Note 20 — Subsequent events
The Company has evaluated subsequent events through August 19, 2020, the date the consolidated financial statements were available to be issued.
On July 20, 2020, Curaleaf completed the private placement offering previously announced on July 2, 2020 (the “Offering”). Under the initial tranche, subscribers purchased an aggregate of 3,541,429 SVS for aggregate gross proceeds of approximately CAD $27,269. Subsequent to setting the initial tranche, the Company secured a second tranche investment, which was part of the Offering which closed on July 20, 2020. Under the second tranche, a subscriber purchased 842,269 SVS for gross proceeds of approximately CAD $6,787. In aggregate, the Offering generated approximately CAD $34,056 in gross proceeds for the Company in exchange for 4,383,698 SVS. The Offering was conducted in connection with the closing of the Grassroots Acquisition (see Note 4).
In August 2020, the Company closed on a sale and leaseback transaction at its Mount Dora, Florida cultivation facility. In the transaction, the Company sold leasehold improvements with a gross value of $44,940 for $41,000 and entered into a new 15 year lease on the entire property with the new owner.

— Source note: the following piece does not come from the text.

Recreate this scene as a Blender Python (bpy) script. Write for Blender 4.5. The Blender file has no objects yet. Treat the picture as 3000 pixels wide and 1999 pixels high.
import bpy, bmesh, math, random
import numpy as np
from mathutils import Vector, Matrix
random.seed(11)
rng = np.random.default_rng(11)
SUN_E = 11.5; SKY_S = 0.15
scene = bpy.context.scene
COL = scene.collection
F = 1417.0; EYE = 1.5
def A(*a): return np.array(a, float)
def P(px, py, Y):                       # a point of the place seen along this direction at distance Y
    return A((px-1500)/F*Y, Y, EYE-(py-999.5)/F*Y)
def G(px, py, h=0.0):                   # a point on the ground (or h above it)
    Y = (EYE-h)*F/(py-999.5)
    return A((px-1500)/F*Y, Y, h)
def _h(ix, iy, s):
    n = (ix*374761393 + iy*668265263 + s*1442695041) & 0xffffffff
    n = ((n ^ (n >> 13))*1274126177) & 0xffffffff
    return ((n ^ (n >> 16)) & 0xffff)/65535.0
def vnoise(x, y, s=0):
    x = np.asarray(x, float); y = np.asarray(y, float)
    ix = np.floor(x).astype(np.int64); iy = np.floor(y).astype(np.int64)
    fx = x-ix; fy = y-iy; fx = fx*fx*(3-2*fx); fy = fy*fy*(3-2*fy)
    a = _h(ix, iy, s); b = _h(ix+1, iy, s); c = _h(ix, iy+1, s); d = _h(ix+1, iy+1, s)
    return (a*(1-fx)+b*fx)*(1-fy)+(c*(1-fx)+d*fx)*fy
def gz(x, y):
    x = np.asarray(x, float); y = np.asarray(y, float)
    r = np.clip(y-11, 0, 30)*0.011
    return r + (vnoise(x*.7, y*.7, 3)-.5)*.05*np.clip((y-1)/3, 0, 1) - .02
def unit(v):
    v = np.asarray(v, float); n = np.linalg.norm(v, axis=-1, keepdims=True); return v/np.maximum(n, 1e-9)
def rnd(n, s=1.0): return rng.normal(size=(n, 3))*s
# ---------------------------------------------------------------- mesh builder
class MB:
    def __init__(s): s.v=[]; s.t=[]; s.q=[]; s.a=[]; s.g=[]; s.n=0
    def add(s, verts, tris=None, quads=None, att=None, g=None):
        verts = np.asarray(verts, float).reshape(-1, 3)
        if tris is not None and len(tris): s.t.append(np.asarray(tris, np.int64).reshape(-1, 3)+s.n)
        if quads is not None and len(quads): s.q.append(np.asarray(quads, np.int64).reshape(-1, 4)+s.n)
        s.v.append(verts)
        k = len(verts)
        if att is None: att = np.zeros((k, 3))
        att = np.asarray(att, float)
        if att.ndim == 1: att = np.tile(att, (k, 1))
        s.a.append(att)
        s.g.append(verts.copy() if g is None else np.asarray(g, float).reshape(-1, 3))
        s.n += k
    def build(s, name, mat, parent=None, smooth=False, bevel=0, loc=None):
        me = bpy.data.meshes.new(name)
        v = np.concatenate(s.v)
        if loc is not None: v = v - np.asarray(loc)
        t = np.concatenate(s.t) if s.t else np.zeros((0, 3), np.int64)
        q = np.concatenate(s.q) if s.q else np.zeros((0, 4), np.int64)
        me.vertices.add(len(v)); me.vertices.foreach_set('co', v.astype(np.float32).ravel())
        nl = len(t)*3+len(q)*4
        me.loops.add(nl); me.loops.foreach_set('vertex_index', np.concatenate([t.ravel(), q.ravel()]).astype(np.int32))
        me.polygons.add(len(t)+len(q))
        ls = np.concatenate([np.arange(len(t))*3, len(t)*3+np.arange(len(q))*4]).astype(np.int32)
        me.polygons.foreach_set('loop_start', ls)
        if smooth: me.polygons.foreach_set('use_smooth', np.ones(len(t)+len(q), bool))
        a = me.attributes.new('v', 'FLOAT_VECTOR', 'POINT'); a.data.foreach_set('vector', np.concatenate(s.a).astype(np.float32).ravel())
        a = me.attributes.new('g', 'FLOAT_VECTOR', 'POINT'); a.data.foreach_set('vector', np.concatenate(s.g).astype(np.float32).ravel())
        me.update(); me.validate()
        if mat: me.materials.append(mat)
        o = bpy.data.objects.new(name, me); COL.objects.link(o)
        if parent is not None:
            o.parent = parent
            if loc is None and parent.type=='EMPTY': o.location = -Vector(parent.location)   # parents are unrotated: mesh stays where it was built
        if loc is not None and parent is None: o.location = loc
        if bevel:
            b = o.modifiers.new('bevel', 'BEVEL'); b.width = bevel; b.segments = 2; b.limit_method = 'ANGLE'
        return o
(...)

Net of transaction costs and security deposits, the Company received $39,068 at closing.
In August 2020, the other half of the Remaining Florida Minority Holders agreed to sell their remaining 11.4% equity in PT Florida for consideration of 2,375,000 SVS and the repayment of the remaining Secured Promissory Notes — 2029 in the amount of $1,750. The Company expects final settlement with the Remaining Florida Minority Holders will occur in August 2020.
See Note 4 for information regarding acquisitions that were signed or closed after June 30, 2020.